The analysts expect the equity adjustment phase to continue in February and possibly in March. In order to stop the correction on the market, it must stop increasing bond yields.
On the stock exchange in South Korea, the main index Kospi reported a decline of 1.82% to 2,363.77 points, with most sectors ending on red. The shares of Samsung Electronics fell by 2.83%.
In Australia, S&P/ASX 200 declined by 0.89% to 5,838 points.
In Hong Kong, the index Hang Seng also suffered from pessimism of the investors, wiping out 3.10% of its value to 29,507.42 points. The financial sector representatives HSBC and China Construction Bank reported a decline in their stock price by 0.87% and 4.33%, respectively. The shares of technology giant Tencent were traded at a lower price of 2.43%. In the mainland China, Shanghai Composite plunged by 4.05% to 3,129.85 points.

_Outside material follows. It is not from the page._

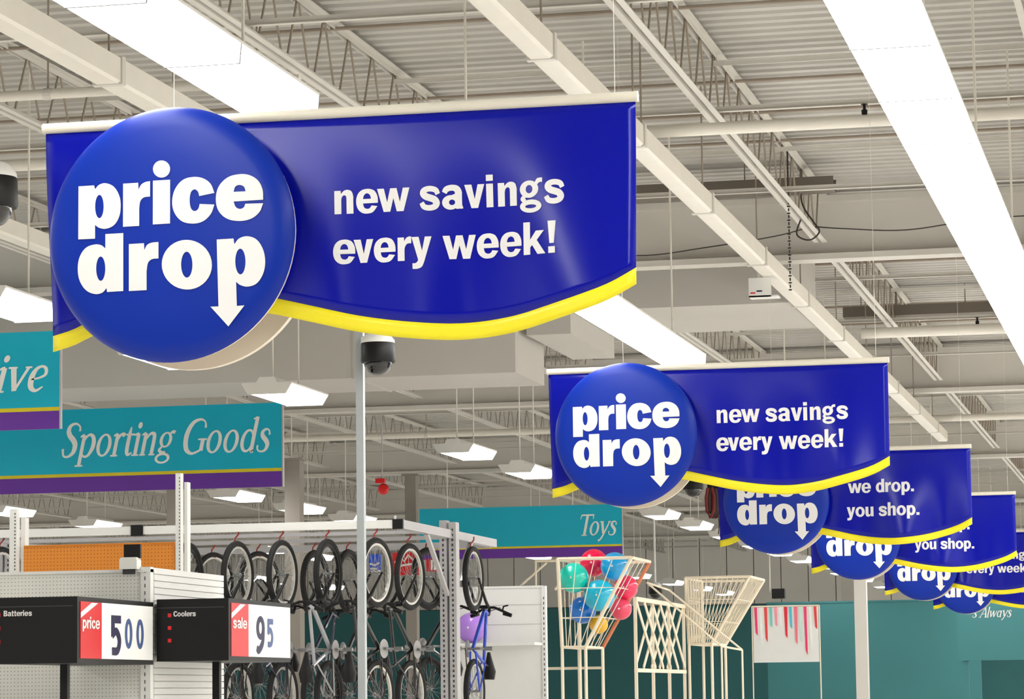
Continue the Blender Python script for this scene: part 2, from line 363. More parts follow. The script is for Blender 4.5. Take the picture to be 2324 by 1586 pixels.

Chinese central bank announced it has secured nearly 2 trillion CNY (316.28 billion USD) to raise its liquidity and respond to increased demand for money before Lunar New Year.
Meanwhile, the consumer price index data in China were published, which reported a 1.5% yoy increase in January in line with expectations.
The sharp reaction to Asian markets on Friday was a response to the negative sentiment in the US where yields on 10-year government bonds reached 2.88%, which is the highest level in the last four years. In Europe, the Central Bank of England gave a clear signal that it would raise interest rates more and earlier than previously expected.